* **The problem**:
Identify all lines in the listing that include the word "scene", and copy them out.

§

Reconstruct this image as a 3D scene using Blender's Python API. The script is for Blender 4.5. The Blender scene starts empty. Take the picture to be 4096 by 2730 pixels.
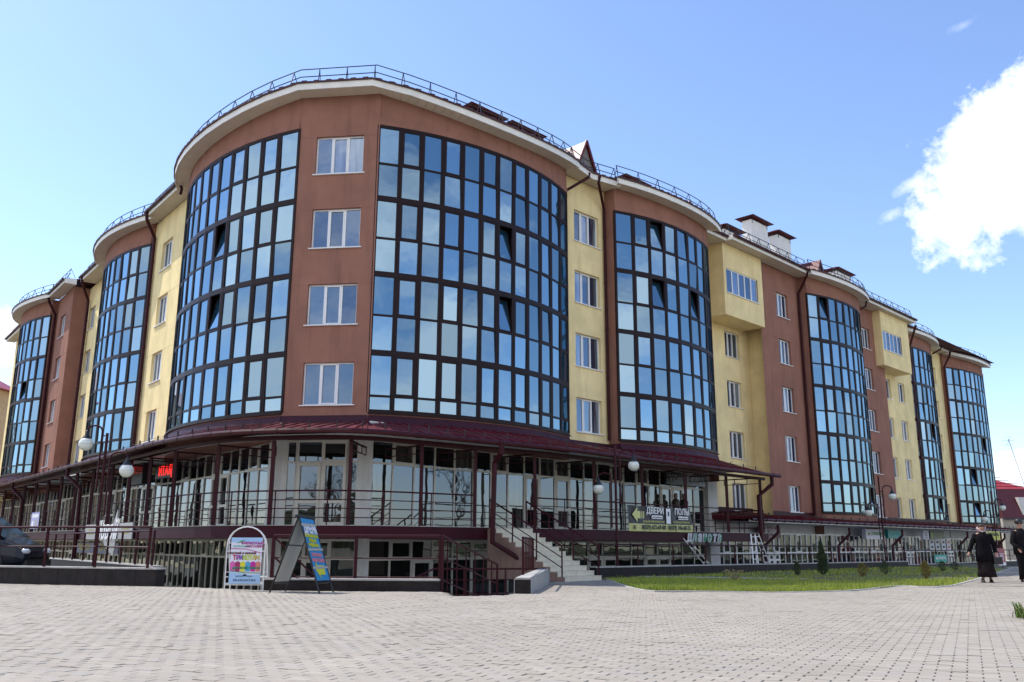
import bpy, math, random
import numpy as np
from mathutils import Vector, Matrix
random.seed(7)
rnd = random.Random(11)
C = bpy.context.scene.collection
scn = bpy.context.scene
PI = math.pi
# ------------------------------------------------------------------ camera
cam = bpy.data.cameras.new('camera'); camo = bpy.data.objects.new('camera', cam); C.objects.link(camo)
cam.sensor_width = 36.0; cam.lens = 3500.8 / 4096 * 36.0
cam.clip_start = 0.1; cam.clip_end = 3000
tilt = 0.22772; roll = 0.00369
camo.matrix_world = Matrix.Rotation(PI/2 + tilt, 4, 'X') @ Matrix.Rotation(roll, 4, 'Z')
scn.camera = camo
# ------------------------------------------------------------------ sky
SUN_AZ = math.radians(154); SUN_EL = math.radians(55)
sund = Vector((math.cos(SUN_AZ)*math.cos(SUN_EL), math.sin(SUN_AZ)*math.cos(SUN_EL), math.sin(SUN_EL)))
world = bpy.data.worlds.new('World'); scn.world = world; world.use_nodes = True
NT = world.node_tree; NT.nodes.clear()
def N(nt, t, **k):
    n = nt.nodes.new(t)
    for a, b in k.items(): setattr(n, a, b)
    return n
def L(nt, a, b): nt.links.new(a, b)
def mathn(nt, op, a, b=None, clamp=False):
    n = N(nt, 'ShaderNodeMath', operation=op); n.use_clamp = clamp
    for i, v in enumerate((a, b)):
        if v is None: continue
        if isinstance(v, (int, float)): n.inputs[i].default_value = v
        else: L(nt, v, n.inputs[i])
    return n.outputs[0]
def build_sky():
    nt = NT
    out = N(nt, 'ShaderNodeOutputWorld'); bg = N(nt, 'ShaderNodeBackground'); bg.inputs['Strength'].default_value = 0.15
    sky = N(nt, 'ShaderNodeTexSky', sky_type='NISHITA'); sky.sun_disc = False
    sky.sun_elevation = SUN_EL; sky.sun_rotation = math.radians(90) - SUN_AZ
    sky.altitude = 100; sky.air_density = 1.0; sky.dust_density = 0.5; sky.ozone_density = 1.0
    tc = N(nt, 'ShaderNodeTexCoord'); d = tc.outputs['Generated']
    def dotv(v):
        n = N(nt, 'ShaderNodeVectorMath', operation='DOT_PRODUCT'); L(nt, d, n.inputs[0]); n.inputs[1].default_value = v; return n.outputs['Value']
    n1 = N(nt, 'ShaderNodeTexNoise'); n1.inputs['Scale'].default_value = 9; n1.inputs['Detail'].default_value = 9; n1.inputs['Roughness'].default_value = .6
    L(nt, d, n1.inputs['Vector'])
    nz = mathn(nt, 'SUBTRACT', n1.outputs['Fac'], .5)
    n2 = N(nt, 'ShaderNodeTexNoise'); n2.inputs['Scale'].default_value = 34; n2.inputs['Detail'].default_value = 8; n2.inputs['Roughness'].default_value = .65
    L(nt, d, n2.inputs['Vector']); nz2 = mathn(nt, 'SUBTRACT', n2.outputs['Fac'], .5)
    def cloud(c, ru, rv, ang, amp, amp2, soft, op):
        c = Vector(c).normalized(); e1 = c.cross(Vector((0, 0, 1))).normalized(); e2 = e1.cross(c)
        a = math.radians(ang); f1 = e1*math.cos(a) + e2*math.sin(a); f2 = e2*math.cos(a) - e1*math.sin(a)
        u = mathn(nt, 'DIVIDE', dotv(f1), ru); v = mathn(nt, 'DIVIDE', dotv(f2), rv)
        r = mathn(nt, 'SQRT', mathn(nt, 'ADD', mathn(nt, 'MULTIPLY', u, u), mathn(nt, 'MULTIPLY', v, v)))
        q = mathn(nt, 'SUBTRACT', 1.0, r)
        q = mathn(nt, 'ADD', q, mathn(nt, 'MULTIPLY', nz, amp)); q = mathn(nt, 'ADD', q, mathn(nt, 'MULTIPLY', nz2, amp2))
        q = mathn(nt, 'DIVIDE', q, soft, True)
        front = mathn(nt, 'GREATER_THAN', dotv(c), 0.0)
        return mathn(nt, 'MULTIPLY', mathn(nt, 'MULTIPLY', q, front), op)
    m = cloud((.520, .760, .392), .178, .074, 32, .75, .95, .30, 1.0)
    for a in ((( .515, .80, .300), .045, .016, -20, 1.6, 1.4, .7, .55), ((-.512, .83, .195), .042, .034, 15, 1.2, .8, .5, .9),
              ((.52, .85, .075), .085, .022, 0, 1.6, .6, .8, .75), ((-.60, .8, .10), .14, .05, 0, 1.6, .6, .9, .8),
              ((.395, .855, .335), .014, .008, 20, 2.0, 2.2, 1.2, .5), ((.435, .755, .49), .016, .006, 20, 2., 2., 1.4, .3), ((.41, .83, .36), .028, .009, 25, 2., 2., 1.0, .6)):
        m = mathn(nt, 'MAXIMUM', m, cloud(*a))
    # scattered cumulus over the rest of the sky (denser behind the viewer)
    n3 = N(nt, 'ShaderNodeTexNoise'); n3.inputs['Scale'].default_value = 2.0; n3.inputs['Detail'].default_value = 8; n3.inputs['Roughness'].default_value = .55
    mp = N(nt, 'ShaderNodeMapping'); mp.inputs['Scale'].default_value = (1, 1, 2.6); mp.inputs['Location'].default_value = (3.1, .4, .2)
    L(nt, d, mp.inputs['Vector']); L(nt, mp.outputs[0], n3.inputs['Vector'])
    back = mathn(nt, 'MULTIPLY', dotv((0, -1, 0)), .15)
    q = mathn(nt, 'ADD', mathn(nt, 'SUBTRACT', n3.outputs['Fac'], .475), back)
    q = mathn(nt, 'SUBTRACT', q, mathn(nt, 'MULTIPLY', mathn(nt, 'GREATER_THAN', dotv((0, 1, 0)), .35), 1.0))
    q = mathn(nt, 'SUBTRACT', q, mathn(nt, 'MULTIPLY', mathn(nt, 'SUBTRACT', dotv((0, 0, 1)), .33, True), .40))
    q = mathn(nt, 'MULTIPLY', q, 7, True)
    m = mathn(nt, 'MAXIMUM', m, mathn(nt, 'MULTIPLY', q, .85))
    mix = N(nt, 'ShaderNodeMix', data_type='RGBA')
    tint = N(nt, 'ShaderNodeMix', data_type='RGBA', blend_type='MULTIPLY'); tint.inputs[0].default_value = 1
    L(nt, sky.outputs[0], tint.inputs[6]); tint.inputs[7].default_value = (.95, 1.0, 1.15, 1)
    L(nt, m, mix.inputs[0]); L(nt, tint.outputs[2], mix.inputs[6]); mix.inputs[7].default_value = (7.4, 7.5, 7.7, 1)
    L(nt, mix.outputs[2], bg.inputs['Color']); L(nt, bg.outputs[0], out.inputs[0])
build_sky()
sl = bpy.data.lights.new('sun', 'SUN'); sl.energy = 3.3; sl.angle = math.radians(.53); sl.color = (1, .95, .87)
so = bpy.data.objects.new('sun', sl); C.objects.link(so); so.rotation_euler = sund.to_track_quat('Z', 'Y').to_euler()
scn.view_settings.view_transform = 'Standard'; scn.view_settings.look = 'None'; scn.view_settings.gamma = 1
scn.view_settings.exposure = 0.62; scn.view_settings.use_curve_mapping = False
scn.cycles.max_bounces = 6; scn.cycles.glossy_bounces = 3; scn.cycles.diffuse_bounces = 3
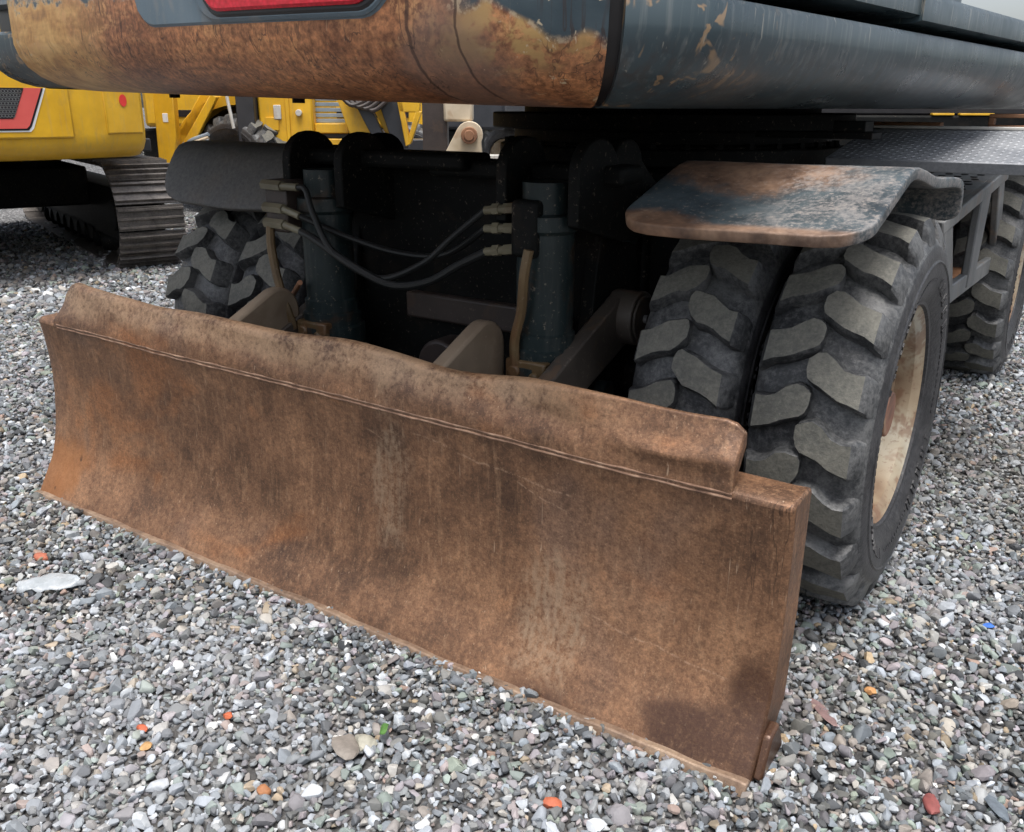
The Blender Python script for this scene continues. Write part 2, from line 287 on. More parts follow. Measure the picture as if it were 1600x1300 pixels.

§

* **Solution for this problem**:
Reconstruct this image as a 3D scene using Blender's Python API. The script is for Blender 4.5. The Blender scene starts empty. Take the picture to be 4096 by 2730 pixels.
C = bpy.context.scene.collection
scn = bpy.context.scene
The Blender Python script for this scene continues. Write part 2, from line 287 on. More parts follow. Measure the picture as if it were 1600x1300 pixels.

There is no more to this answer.